# [Goal]
Can the data below be echoed back word for word?
-------
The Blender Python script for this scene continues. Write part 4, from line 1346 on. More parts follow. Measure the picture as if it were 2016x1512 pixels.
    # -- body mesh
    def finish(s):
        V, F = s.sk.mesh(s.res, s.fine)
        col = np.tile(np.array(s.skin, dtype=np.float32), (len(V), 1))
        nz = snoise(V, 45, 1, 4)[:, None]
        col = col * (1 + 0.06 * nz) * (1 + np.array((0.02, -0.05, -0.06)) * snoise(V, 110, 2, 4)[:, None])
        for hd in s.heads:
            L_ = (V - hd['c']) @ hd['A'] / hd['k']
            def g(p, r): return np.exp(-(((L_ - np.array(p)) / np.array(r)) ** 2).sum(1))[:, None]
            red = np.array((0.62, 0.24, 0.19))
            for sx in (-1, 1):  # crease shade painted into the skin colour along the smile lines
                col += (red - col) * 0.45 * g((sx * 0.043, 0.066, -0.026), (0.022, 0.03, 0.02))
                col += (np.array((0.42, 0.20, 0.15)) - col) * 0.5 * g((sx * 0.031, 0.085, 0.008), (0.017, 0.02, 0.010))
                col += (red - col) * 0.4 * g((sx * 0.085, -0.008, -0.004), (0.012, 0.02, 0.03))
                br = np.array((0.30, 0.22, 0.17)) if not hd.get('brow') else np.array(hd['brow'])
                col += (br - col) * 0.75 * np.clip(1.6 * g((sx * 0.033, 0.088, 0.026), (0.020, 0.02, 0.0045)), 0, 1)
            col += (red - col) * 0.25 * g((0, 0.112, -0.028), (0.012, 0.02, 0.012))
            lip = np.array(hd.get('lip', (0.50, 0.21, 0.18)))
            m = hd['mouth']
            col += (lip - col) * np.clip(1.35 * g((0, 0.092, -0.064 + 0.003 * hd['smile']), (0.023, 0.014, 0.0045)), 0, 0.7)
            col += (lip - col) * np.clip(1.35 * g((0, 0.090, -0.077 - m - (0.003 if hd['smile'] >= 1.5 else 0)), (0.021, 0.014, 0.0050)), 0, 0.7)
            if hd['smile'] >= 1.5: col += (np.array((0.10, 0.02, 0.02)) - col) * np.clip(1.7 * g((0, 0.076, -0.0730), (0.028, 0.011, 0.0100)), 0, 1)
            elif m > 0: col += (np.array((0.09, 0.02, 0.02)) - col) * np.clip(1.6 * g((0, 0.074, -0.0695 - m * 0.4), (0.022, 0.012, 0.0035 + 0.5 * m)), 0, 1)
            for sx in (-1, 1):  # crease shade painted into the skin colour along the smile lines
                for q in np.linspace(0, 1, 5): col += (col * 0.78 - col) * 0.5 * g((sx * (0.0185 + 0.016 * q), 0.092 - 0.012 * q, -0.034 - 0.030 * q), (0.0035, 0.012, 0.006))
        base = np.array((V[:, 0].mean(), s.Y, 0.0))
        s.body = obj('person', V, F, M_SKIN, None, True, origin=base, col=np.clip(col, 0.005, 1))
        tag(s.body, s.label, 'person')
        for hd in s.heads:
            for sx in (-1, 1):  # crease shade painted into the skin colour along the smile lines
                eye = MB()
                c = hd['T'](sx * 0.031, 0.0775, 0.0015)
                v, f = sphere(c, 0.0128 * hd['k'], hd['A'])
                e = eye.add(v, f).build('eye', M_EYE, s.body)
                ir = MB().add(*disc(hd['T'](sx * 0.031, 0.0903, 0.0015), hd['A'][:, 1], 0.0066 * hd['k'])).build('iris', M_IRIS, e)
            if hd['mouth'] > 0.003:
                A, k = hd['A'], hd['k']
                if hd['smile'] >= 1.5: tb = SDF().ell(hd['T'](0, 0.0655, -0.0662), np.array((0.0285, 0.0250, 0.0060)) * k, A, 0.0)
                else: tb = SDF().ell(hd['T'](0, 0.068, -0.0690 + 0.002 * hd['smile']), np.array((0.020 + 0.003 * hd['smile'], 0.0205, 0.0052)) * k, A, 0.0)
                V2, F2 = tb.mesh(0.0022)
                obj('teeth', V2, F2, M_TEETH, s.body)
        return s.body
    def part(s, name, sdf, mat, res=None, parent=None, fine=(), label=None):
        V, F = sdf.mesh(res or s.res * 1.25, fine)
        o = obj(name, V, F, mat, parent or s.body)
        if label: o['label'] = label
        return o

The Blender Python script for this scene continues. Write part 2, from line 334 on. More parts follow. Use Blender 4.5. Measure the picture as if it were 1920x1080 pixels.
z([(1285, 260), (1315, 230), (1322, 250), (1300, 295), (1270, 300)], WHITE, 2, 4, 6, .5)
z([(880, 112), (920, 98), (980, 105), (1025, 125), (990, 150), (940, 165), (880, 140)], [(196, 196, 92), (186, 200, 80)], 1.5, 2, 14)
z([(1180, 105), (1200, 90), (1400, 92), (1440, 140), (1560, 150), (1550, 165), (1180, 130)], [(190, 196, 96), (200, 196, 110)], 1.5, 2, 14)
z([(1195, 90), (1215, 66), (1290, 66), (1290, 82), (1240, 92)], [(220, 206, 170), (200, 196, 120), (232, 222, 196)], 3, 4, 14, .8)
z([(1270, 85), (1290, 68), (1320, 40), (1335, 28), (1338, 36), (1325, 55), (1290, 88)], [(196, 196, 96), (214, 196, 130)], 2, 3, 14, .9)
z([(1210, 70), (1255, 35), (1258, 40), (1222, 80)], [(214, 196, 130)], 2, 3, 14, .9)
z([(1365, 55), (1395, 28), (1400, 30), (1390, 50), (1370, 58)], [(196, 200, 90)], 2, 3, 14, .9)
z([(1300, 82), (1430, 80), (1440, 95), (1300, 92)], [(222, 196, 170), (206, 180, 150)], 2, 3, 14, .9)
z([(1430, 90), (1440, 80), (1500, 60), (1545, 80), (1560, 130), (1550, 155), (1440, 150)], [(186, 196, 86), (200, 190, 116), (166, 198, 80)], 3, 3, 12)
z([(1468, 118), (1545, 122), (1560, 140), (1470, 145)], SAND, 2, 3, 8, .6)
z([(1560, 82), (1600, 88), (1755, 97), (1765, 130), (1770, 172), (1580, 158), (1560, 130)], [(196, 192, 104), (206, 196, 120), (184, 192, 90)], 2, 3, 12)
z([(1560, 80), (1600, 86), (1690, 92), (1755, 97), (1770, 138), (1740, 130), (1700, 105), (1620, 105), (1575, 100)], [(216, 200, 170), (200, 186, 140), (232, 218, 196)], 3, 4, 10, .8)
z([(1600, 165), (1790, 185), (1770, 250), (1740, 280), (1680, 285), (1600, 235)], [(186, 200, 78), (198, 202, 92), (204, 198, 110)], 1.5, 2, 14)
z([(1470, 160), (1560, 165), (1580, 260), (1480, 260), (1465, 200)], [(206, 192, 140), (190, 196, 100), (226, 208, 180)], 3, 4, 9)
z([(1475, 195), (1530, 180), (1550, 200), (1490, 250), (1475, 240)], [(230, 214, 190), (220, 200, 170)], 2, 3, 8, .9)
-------
# [The output]
The Blender Python script for this scene continues. Write part 4, from line 1346 on. More parts follow. Measure the picture as if it were 2016x1512 pixels.
    # -- body mesh
    def finish(s):
        V, F = s.sk.mesh(s.res, s.fine)
        col = np.tile(np.array(s.skin, dtype=np.float32), (len(V), 1))
        nz = snoise(V, 45, 1, 4)[:, None]
        col = col * (1 + 0.06 * nz) * (1 + np.array((0.02, -0.05, -0.06)) * snoise(V, 110, 2, 4)[:, None])
        for hd in s.heads:
            L_ = (V - hd['c']) @ hd['A'] / hd['k']
            def g(p, r): return np.exp(-(((L_ - np.array(p)) / np.array(r)) ** 2).sum(1))[:, None]
            red = np.array((0.62, 0.24, 0.19))
            for sx in (-1, 1):  # crease shade painted into the skin colour along the smile lines
                col += (red - col) * 0.45 * g((sx * 0.043, 0.066, -0.026), (0.022, 0.03, 0.02))
                col += (np.array((0.42, 0.20, 0.15)) - col) * 0.5 * g((sx * 0.031, 0.085, 0.008), (0.017, 0.02, 0.010))
                col += (red - col) * 0.4 * g((sx * 0.085, -0.008, -0.004), (0.012, 0.02, 0.03))
                br = np.array((0.30, 0.22, 0.17)) if not hd.get('brow') else np.array(hd['brow'])
                col += (br - col) * 0.75 * np.clip(1.6 * g((sx * 0.033, 0.088, 0.026), (0.020, 0.02, 0.0045)), 0, 1)
            col += (red - col) * 0.25 * g((0, 0.112, -0.028), (0.012, 0.02, 0.012))
            lip = np.array(hd.get('lip', (0.50, 0.21, 0.18)))
            m = hd['mouth']
            col += (lip - col) * np.clip(1.35 * g((0, 0.092, -0.064 + 0.003 * hd['smile']), (0.023, 0.014, 0.0045)), 0, 0.7)
            col += (lip - col) * np.clip(1.35 * g((0, 0.090, -0.077 - m - (0.003 if hd['smile'] >= 1.5 else 0)), (0.021, 0.014, 0.0050)), 0, 0.7)
            if hd['smile'] >= 1.5: col += (np.array((0.10, 0.02, 0.02)) - col) * np.clip(1.7 * g((0, 0.076, -0.0730), (0.028, 0.011, 0.0100)), 0, 1)
            elif m > 0: col += (np.array((0.09, 0.02, 0.02)) - col) * np.clip(1.6 * g((0, 0.074, -0.0695 - m * 0.4), (0.022, 0.012, 0.0035 + 0.5 * m)), 0, 1)
            for sx in (-1, 1):  # crease shade painted into the skin colour along the smile lines
                for q in np.linspace(0, 1, 5): col += (col * 0.78 - col) * 0.5 * g((sx * (0.0185 + 0.016 * q), 0.092 - 0.012 * q, -0.034 - 0.030 * q), (0.0035, 0.012, 0.006))
        base = np.array((V[:, 0].mean(), s.Y, 0.0))
        s.body = obj('person', V, F, M_SKIN, None, True, origin=base, col=np.clip(col, 0.005, 1))
        tag(s.body, s.label, 'person')
        for hd in s.heads:
            for sx in (-1, 1):  # crease shade painted into the skin colour along the smile lines
                eye = MB()
                c = hd['T'](sx * 0.031, 0.0775, 0.0015)
                v, f = sphere(c, 0.0128 * hd['k'], hd['A'])
                e = eye.add(v, f).build('eye', M_EYE, s.body)
                ir = MB().add(*disc(hd['T'](sx * 0.031, 0.0903, 0.0015), hd['A'][:, 1], 0.0066 * hd['k'])).build('iris', M_IRIS, e)
            if hd['mouth'] > 0.003:
                A, k = hd['A'], hd['k']
                if hd['smile'] >= 1.5: tb = SDF().ell(hd['T'](0, 0.0655, -0.0662), np.array((0.0285, 0.0250, 0.0060)) * k, A, 0.0)
                else: tb = SDF().ell(hd['T'](0, 0.068, -0.0690 + 0.002 * hd['smile']), np.array((0.020 + 0.003 * hd['smile'], 0.0205, 0.0052)) * k, A, 0.0)
                V2, F2 = tb.mesh(0.0022)
                obj('teeth', V2, F2, M_TEETH, s.body)
        return s.body
    def part(s, name, sdf, mat, res=None, parent=None, fine=(), label=None):
        V, F = sdf.mesh(res or s.res * 1.25, fine)
        o = obj(name, V, F, mat, parent or s.body)
        if label: o['label'] = label
        return o

The Blender Python script for this scene continues. Write part 2, from line 334 on. More parts follow. Use Blender 4.5. Measure the picture as if it were 1920x1080 pixels.
z([(1285, 260), (1315, 230), (1322, 250), (1300, 295), (1270, 300)], WHITE, 2, 4, 6, .5)
z([(880, 112), (920, 98), (980, 105), (1025, 125), (990, 150), (940, 165), (880, 140)], [(196, 196, 92), (186, 200, 80)], 1.5, 2, 14)
z([(1180, 105), (1200, 90), (1400, 92), (1440, 140), (1560, 150), (1550, 165), (1180, 130)], [(190, 196, 96), (200, 196, 110)], 1.5, 2, 14)
z([(1195, 90), (1215, 66), (1290, 66), (1290, 82), (1240, 92)], [(220, 206, 170), (200, 196, 120), (232, 222, 196)], 3, 4, 14, .8)
z([(1270, 85), (1290, 68), (1320, 40), (1335, 28), (1338, 36), (1325, 55), (1290, 88)], [(196, 196, 96), (214, 196, 130)], 2, 3, 14, .9)
z([(1210, 70), (1255, 35), (1258, 40), (1222, 80)], [(214, 196, 130)], 2, 3, 14, .9)
z([(1365, 55), (1395, 28), (1400, 30), (1390, 50), (1370, 58)], [(196, 200, 90)], 2, 3, 14, .9)
z([(1300, 82), (1430, 80), (1440, 95), (1300, 92)], [(222, 196, 170), (206, 180, 150)], 2, 3, 14, .9)
z([(1430, 90), (1440, 80), (1500, 60), (1545, 80), (1560, 130), (1550, 155), (1440, 150)], [(186, 196, 86), (200, 190, 116), (166, 198, 80)], 3, 3, 12)
z([(1468, 118), (1545, 122), (1560, 140), (1470, 145)], SAND, 2, 3, 8, .6)
z([(1560, 82), (1600, 88), (1755, 97), (1765, 130), (1770, 172), (1580, 158), (1560, 130)], [(196, 192, 104), (206, 196, 120), (184, 192, 90)], 2, 3, 12)
z([(1560, 80), (1600, 86), (1690, 92), (1755, 97), (1770, 138), (1740, 130), (1700, 105), (1620, 105), (1575, 100)], [(216, 200, 170), (200, 186, 140), (232, 218, 196)], 3, 4, 10, .8)
z([(1600, 165), (1790, 185), (1770, 250), (1740, 280), (1680, 285), (1600, 235)], [(186, 200, 78), (198, 202, 92), (204, 198, 110)], 1.5, 2, 14)
z([(1470, 160), (1560, 165), (1580, 260), (1480, 260), (1465, 200)], [(206, 192, 140), (190, 196, 100), (226, 208, 180)], 3, 4, 9)
z([(1475, 195), (1530, 180), (1550, 200), (1490, 250), (1475, 240)], [(230, 214, 190), (220, 200, 170)], 2, 3, 8, .9)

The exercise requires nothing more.